Here’s how wide open things were. When I was ten, my family moved to 133 East Chippewa, which was two blocks from the courthouse/jail/sheriff’s office and six blocks from the police station. I had hunted, by myself, with both a .22 rifle and a .410 shotgun since age eight, and I saw no reason to give it up, especially now that I was living in what appeared to be a squirrels’ paradise. I would blast squirrels out of the tall water oaks that grew in my front yard, and my girlfriend’s grandma would cook them for me, yet no one ever complained, and no cops ever came racing around the corner.

I also carried a .22 H&R revolver to school in my car everyday and left it under the seat with the doors unlocked. Yet, even with guns readily available, I daresay that no one ever thought of shooting another student. Such things simply were not done—they were literally unthinkable.

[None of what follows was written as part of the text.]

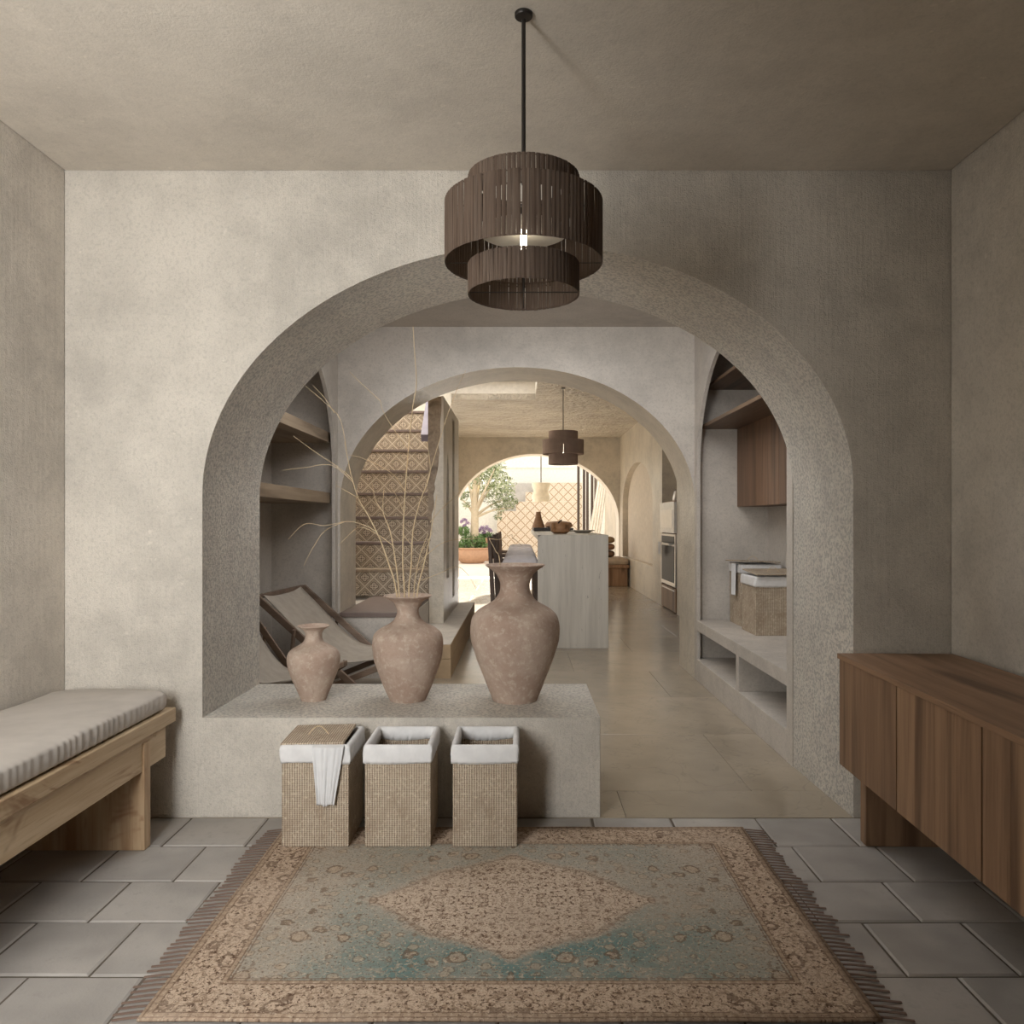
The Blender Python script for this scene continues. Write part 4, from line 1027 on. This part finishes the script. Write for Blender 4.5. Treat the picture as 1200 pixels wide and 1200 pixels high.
# stepped outdoor stair wall faced with ornate tiles
sw = thing('tiled_stair_wall', 'stepped courtyard stair wall faced with pale ornate tiles', 'wall', (0.7, 30.0, 0))
T = 0.37; X0 = -0.92
prof = []
cols = 9
hts = [5, 5, 6, 7, 8, 8, 8, 8, 8]
m = MB()
for i in range(cols):
    x = X0 + i * T; m.box(x, x + T, 30.0, 30.35, 0, hts[i] * T - 0.06 if hts[i] < 8 else 2.92)
m.build('core', M['cream'], sw)
me0 = MB().box(-T / 2 + 0.004, T / 2 - 0.004, -0.012, 0.0, -T / 2 + 0.004, T / 2 - 0.004).build('tile', M['wall_tile']); wt = me0.data; bpy.data.objects.remove(me0)
for i in range(cols):
    for j in range(min(hts[i], 8)):
        share(wt, 'tile', None, sw, Vector((X0 + (i + 0.5) * T, 30.0, -0.045 + (j + 0.5) * T)) - wloc(sw))
struct(MB().box(-0.6, 0.5, 30.6, 30.7, 0, 2.92).build('wall_stair', M['grey']), 'wall behind the stepped courtyard stair, its shade coloured in grey', 'wall')  # shade on this wall is given by its grey colour
# folding glass doors, parked at the right
for k, (u0, u1, Y) in enumerate(((676.5, 686, 23.1), (687, 695.5, 22.7), (696.5, 703, 22.3))):
    a = kx(u0, Y); b2 = kx(u1, Y)
    lab = ('leftmost dark framed glass folding door leaf', 'middle dark framed glass folding door leaf', 'rightmost dark framed glass folding door leaf')[k]
    t = thing('folding_door', lab, 'door', ((a + b2) / 2, Y, 0), 'folding door leaves of the veranda')
    fw = 0.075
    MB().box(a, a + fw, Y, Y + 0.06, 0.0, 3.3).box(b2 - fw, b2, Y, Y + 0.06, 0.0, 3.3).box(a + fw, b2 - fw, Y, Y + 0.06, 3.2, 3.3).box(a + fw, b2 - fw, Y, Y + 0.06, 0.0, 0.12).build('frame', M['frame'], t)
    MB().box(a + fw, b2 - fw, Y + 0.02, Y + 0.03, 0.12, 3.2).build('pane', M['glass'], t)
def curt(u, v):
    z = 2.75 - 2.73 * v; x = kx(707, 21.8) - 0.42 * v ** 1.1 + (0.26 + 0.10 * v) * (u - 0.5); return (x, 21.8 + 0.012 * sin(u * 26), z)
tag(MB().grid(curt, 40, 10).build('curtain', M['white'], None, smooth=True, solid=0.006, angle=80), 'white curtain swept aside on the right of the veranda', 'curtain')
# cream pendant in the veranda
cp = at(634, 577, 19.6)
t = thing('pendant_lamp', 'cream hourglass pendant lamp hanging in the veranda', 'lamp', (cp.x, 19.6, 3.13))
k = 19.6 / F
zz = lambda v: H - (v - CY) * k
MB().tube([(cp.x, 19.6, 3.13), (cp.x, 19.6, zz(567))], 0.012, 0.012, 6).build('cord', M['rod'], t)
MB().lathe([(11 * k, zz(566)), (10.6 * k, zz(570)), (8.6 * k, zz(575.5)), (8.6 * k, zz(576)), (10.2 * k, zz(579)), (10.6 * k, zz(584)), (9.6 * k, zz(588))], (cp.x, 19.6, 0), 32, True, False).build('shade', M['creamlamp'], t, smooth=True)
# planters
def pot_mesh(c, R, Hh): return MB().lathe([(R * 0.62, 0), (R * 0.9, Hh * 0.3), (R, Hh * 0.6), (R * 0.96, Hh * 0.9), (R * 1.04, Hh * 0.93), (R * 1.04, Hh), (R * 0.94, Hh), (R * 0.9, Hh * 0.88)], (c.x, c.y, 0), 36)
def leaves(mb, c, rad, n, size, rs, shell=0.3):
    for _ in range(n):
        d = Vector((rs.gauss(0, 1), rs.gauss(0, 1), rs.gauss(0, 1))).normalized() * (rs.uniform(shell, 1) ** 0.6)
        p = Vector((c.x + d.x * rad[0], c.y + d.y * rad[1], c.z + d.z * rad[2]))
        a = Vector((rs.gauss(0, 1), rs.gauss(0, 1), rs.gauss(0, 1))).normalized(); b = a.cross(Vector((rs.gauss(0, 1), rs.gauss(0, 1), rs.gauss(0, 1)))).normalized()
        s = size * rs.uniform(0.6, 1.3)
        mb.add([p - a * s, p + b * s * 0.28, p + a * s, p - b * s * 0.28], [(0, 1, 2, 3)])
rs = random.Random(9)
YP = 26.0
c1 = at(553.5, 659, YP); c1.z = 0
tr = thing('potted_tree', 'olive tree in a wide terracotta planter in the courtyard', 'tree', c1)
R1, H1 = 0.60, 0.52
pot_mesh(c1, R1, H1).build('planter', M['pot'], tr, smooth=True)
MB().lathe([(R1 * 0.9, H1 * 0.9), (0.05, H1 * 0.93)], (c1.x, c1.y, 0), 24, False, True).build('soil', M['soil'], tr)
tx = at(556.5, 600, YP)
P = smooth_path([Vector((c1.x + 0.05, YP, 0.42)), Vector((tx.x, YP, 1.6)), Vector((tx.x - 0.02, YP, 2.4)), Vector((tx.x + 0.1, YP, 3.0))])
m = MB().tube(P, 0.15, 0.08, 10)
for (u, v, dy) in ((541, 585, 0.2), (548, 560, -0.2), (575, 570, 0.1), (590, 585, 0.3), (580, 550, -0.3), (565, 545, 0.3), (600, 595, -0.1)):
    e = at(u, v, YP); e.y += dy; m.tube(smooth_path([Vector((tx.x, YP, 1.5 + 0.1 * (600 - v) / 20)), Vector(((tx.x + e.x) / 2, YP + dy / 2, (2.0 + e.z) / 2 - 0.15)), e]), 0.06, 0.015, 6)
m.build('trunk', M['bark'], tr, smooth=True)
m = MB()
for (u, v, r, n) in ((556, 560, 13, 480), (572, 557, 15, 700), (583, 552, 13, 560), (592, 570, 14, 650), (575, 577, 15, 650), (598, 588, 10, 360), (586, 592, 11, 300), (543, 580, 8, 260), (547, 592, 5, 90), (583, 605, 6, 90), (565, 545, 9, 250)):
    c = at(u, v, YP); q = r * YP / F; c.y += rs.uniform(-0.3, 0.3); leaves(m, c, (q, q, q), int(n * 0.62), 0.066, rs, 0.1)
tag(m.build('foliage', M['leaf'], tr), kind='stuff')
m = MB(); fm = MB()
for (u, v, r) in ((543, 622, 8), (549, 632, 9), (562, 634, 8), (552, 641, 12), (564, 641, 9), (543, 640, 8)):
    c = at(u, v, YP - 0.1); q = r * YP / F; leaves(m, c, (q, q * 1.2, q * 0.8), 260, 0.07, rs)
tag(m.build('underplanting', M['leaf2'], tr), kind='stuff')
for (u, v) in ((541, 611), (545, 609), (548, 613), (544, 616)):
    c = at(u, v, YP - 0.1); leaves(fm, c, (0.09, 0.09, 0.07), 60, 0.045, rs, 0.1)
tag(fm.build('flowers', M['purple'], tr), kind='stuff')
YQ = 27.5
c2 = at(569, 650, YQ); c2.z = 0
pf = thing('planter', 'tall terracotta planter of purple flowers behind the tree', 'planter', c2)
MB().lathe([(0.26, 0), (0.36, 0.35), (0.46, 0.72), (0.50, 0.76), (0.50, 0.82), (0.45, 0.82), (0.42, 0.7)], (c2.x, c2.y, 0), 36).build('pot', M['pot'], pf, smooth=True)
MB().lathe([(0.42, 0.72), (0.05, 0.74)], (c2.x, c2.y, 0), 24, False, True).build('soil', M['soil'], pf)
m = MB()
for (u, v, r) in ((563, 630, 8), (571, 629, 9), (577, 632, 7)):
    c = at(u, v, YQ); q = r * YQ / F; leaves(m, c, (q, q, q * 0.7), 260, 0.07, rs)
tag(m.build('foliage', M['leaf2'], pf), kind='stuff')
m = MB()
for (u, v) in ((561, 621), (565, 619), (570, 618), (574, 621), (567, 623)):
    leaves(m, at(u, v, YQ - 0.1), (0.11, 0.11, 0.09), 70, 0.05, rs, 0.1)
tag(m.build('flowers', M['purple'], pf), kind='stuff')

You had to be one hardcore badass to run afoul of the powers that ruled, at least if you were white. Compared to the freedoms that I grew up taking for granted, the liberal city where I now live is like East Germany before the wall came down; I feel constantly oppressed. It’s as if the self-righteous bastards are forever watching me, forever looking for an excuse to interfere with my life.

I’ll offer another example of the freedom with which I was raised. I was more than thirty years old before I ever saw the first person pick up dog shit. Maybe some did—maybe a lot did—but I never saw them, and no one in my family ever did, although we always had one or more dogs. When I did see a person pick up dog shit for the first time, it was my dog’s shit. I was visiting a commune near Summertown, Tennessee, called “The Farm.” The Farm had 1,400 residents in the early ‘80s, and all the many visitors stayed together. So, there we were, ten or more of us, sitting in the shade shooting the breeze, when my little dog Wendy relieved herself right in the middle of our happy little group, as dogs are wont to do. After five minutes, a woman scooped up Wendy’s shit, and put it in the trash while I sat wondering whatever had possessed her to do such a thing.

I know that must sound strange, but a tolerance for dog shit was like a tolerance for all of the other bizarre things that I grew up with; if it’s all you’ve ever known, it seems normal. When I’m tempted to judge people who have different customs, I try to remember this. I often miss the South, or at least the freedom I once had there. God bless Dixie.